Modeling a Mortgage-Backed Security (MBS) with Simplified Assumptions
Introduction
Mortgage-Backed Securities (MBS) are critical financial instruments that pool mortgages and distribute their cash flows to different tranches of investors. In this project, we developed an automated framework for pricing and stress-testing an MBS under different economic scenarios.
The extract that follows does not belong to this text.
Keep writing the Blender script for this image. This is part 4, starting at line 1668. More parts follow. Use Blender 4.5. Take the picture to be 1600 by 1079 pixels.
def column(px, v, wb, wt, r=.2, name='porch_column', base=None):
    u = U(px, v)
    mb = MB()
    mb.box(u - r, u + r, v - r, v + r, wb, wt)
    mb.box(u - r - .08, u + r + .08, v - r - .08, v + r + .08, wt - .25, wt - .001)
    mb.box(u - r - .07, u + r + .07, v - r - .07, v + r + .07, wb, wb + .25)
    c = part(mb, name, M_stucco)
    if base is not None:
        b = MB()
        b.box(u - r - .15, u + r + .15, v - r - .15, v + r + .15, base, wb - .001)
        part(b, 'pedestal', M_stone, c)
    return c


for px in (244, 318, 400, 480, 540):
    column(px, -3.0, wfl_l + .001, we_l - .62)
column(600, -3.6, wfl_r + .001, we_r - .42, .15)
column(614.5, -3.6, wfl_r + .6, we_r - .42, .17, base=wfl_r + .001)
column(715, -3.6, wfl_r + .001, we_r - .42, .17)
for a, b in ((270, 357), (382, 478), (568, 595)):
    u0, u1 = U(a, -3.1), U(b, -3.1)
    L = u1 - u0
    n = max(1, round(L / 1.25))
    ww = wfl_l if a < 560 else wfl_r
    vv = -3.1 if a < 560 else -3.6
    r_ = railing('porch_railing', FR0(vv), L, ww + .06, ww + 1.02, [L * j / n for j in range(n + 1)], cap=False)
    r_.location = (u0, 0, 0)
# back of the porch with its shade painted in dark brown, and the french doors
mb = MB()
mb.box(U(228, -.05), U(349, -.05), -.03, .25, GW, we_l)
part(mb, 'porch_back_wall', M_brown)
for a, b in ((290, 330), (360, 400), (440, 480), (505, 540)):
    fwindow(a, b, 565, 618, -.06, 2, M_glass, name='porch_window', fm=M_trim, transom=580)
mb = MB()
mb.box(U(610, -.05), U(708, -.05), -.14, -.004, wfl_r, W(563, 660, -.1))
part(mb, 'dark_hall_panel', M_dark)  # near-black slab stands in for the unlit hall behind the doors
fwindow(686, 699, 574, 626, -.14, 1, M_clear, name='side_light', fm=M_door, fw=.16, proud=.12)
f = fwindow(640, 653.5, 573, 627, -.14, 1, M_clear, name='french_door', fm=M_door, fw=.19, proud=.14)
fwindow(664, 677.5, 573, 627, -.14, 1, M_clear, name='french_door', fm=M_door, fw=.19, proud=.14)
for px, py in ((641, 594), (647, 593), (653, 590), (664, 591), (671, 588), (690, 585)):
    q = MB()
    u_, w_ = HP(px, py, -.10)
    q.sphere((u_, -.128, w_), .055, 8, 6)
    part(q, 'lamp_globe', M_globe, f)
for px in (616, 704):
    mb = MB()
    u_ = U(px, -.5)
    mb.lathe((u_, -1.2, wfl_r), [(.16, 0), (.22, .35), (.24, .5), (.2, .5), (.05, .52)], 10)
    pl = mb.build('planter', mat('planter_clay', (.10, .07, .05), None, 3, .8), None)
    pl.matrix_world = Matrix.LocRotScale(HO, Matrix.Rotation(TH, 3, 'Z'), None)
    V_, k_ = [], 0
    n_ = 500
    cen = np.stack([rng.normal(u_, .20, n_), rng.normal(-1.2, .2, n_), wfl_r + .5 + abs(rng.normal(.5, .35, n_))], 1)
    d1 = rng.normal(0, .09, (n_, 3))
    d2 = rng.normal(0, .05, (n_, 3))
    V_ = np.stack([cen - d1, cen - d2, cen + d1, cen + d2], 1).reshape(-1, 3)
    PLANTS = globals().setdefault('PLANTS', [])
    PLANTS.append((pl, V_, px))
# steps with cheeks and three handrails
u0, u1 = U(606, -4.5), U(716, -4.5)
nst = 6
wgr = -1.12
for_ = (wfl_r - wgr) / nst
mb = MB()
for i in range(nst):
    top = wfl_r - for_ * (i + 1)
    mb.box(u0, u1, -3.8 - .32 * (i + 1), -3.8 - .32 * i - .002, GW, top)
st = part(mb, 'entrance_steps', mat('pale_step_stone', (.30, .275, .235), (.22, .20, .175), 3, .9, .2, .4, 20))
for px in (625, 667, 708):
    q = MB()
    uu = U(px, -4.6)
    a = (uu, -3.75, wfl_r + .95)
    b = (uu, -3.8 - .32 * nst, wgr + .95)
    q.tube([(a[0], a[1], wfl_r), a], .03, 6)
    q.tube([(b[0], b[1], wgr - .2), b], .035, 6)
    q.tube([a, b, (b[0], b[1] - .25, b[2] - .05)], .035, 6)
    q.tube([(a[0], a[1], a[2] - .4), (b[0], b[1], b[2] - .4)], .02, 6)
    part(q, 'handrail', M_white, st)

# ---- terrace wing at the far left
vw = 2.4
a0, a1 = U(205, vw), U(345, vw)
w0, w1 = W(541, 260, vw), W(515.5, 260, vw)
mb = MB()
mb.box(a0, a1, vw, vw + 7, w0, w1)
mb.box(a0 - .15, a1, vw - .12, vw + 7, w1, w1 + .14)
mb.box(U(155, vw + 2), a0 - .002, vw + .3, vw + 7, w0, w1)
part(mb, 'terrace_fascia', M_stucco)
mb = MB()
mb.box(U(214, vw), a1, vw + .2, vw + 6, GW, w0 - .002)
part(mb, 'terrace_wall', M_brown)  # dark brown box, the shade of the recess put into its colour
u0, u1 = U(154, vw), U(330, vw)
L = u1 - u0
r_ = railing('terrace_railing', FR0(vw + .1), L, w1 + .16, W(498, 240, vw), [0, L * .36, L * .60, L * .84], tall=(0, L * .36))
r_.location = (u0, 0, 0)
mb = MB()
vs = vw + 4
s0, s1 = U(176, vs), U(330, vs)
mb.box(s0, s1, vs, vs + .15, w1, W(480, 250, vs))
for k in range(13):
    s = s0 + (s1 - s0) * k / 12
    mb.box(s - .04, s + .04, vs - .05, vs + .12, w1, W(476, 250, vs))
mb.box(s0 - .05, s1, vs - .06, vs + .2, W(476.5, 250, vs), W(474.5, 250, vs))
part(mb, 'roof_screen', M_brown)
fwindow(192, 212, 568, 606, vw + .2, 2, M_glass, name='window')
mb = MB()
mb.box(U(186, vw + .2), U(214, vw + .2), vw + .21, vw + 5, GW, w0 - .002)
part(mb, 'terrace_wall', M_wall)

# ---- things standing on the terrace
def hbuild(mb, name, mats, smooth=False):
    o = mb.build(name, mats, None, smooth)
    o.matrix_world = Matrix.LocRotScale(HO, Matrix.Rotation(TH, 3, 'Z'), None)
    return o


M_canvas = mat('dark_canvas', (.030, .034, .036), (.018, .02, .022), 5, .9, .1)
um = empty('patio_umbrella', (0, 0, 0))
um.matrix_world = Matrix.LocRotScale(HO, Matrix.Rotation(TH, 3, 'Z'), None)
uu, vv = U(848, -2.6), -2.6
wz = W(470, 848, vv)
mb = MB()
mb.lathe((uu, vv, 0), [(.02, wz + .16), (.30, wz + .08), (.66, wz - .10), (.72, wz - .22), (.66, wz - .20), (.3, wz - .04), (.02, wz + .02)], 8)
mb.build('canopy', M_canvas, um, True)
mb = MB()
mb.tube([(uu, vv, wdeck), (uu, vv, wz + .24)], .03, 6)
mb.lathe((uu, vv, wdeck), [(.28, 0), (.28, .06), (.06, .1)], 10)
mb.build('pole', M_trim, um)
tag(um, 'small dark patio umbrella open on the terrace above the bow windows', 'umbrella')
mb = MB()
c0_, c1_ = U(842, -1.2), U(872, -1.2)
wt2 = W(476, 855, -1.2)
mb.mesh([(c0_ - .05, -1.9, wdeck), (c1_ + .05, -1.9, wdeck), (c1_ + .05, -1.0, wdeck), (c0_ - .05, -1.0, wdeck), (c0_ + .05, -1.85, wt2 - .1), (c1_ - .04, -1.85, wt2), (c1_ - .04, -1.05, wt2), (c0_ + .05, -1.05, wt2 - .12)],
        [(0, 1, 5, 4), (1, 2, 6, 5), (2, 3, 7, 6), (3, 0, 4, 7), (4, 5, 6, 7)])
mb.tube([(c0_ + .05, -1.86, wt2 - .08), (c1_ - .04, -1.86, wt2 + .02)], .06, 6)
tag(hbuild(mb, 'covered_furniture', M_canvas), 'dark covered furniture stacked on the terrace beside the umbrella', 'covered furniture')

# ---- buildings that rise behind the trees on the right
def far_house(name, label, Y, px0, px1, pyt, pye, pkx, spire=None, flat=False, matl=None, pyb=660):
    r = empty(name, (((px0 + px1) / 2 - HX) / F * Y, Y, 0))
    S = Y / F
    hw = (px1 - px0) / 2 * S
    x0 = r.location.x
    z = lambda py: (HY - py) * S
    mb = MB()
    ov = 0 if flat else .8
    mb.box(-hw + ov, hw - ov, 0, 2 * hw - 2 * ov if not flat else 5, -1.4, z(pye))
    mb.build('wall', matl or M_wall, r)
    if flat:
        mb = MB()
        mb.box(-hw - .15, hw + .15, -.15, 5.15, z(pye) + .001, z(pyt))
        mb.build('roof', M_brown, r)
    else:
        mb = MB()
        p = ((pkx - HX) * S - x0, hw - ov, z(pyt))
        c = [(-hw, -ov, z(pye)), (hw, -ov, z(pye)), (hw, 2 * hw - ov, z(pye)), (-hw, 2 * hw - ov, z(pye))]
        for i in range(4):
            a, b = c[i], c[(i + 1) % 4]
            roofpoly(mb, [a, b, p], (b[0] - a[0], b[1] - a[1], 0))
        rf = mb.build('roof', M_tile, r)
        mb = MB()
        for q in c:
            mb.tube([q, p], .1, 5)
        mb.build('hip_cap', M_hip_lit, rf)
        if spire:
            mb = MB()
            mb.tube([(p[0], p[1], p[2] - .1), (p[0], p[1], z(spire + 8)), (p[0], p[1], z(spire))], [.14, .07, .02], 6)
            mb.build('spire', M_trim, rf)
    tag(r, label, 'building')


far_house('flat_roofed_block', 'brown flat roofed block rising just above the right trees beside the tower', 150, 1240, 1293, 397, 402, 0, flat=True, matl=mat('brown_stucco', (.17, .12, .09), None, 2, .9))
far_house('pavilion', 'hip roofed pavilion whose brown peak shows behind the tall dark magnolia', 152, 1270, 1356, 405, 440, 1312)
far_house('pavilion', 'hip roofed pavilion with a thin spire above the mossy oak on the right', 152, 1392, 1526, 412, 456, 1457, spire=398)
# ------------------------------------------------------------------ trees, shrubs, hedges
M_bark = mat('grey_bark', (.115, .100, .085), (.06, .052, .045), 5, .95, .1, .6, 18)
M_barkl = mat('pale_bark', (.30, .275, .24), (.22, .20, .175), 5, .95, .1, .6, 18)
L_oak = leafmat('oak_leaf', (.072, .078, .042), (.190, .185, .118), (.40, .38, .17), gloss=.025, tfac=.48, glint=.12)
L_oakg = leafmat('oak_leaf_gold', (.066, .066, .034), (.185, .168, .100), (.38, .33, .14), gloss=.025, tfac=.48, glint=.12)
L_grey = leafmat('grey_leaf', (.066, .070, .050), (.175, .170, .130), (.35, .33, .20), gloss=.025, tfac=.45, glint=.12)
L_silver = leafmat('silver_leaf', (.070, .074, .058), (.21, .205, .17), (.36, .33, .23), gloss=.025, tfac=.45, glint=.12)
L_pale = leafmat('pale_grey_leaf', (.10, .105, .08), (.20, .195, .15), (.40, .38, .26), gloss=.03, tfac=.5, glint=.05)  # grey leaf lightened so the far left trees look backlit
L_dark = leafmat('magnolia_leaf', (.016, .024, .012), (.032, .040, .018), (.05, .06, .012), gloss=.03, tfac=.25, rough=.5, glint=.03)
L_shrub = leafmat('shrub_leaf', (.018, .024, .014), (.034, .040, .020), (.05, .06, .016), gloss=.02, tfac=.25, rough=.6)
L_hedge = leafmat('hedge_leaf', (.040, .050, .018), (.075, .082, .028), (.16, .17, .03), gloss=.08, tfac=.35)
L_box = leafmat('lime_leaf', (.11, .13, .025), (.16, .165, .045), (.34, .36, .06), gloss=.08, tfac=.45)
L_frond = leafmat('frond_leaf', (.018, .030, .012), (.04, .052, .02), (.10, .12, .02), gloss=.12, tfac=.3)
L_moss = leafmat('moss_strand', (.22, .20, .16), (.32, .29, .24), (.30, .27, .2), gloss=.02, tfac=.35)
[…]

Our goal was to dynamically model default and prepayment risks, discount cash flows using a yield curve, and determine fair market prices for the different tranches.
Key Components of the Model
- Synthetic Mortgage Pool Generation
- Created a structured mortgage pool divided into three SES-based tranches: Senior (A), Mezzanine (B), and Junior (C).
- Each tranche has distinct loan characteristics, interest rates, default, and prepayment assumptions.
- Sensitivity Analysis & Stress Testing
- Applied a range of shocks to SES_A default rates and propagated their effects on SES_B and SES_C using deterministic and stochastic functions.
- Ensured logical propagation of prepayment rates, with constraints to maintain values within [0,1].
- Cash Flow Calculation & Discounting
- Computed expected cash flows based on default and prepayment-adjusted loan payments.
- Discounted cash flows using a yield curve spanning maturities from 1 to 30 years.
- Risk Metrics Computation
- Present Value (PV) of Cash Flows: The discounted sum of expected future cash flows.
- Weighted Average Life (WAL): The duration-weighted expected cash flow measure.
- Effective Yield: The implied return on investment for each tranche.
- Fair Market Price: Computed using a risk-adjusted yield for each tranche.
Insights from the Model
By systematically varying default shocks, we observed that:
- Higher SES_A default rates increased risk for all tranches, especially SES_C.
- The fair market price of tranches declined as shocks intensified, reflecting increased investor risk.
- Senior tranches remained relatively stable due to lower default exposure, while Junior tranches were highly sensitive to shocks.
Implications for MBS Pricing
The computed fair market price for each tranche allows the bank to determine optimal selling prices:
- Tranche A (Senior): Lower risk, priced closer to PV of cash flows with a small risk premium.
- Tranche B (Mezzanine): Moderate risk, priced with a higher discount.
- Tranche C (Junior): High-risk investors demand significant discounts.
Conclusion
This project demonstrates how an automated framework can enhance MBS pricing, risk assessment, and stress testing. By integrating realistic yield curves and dynamic default propagation, our model provides valuable insights for structuring and selling MBS tranches under varying market conditions.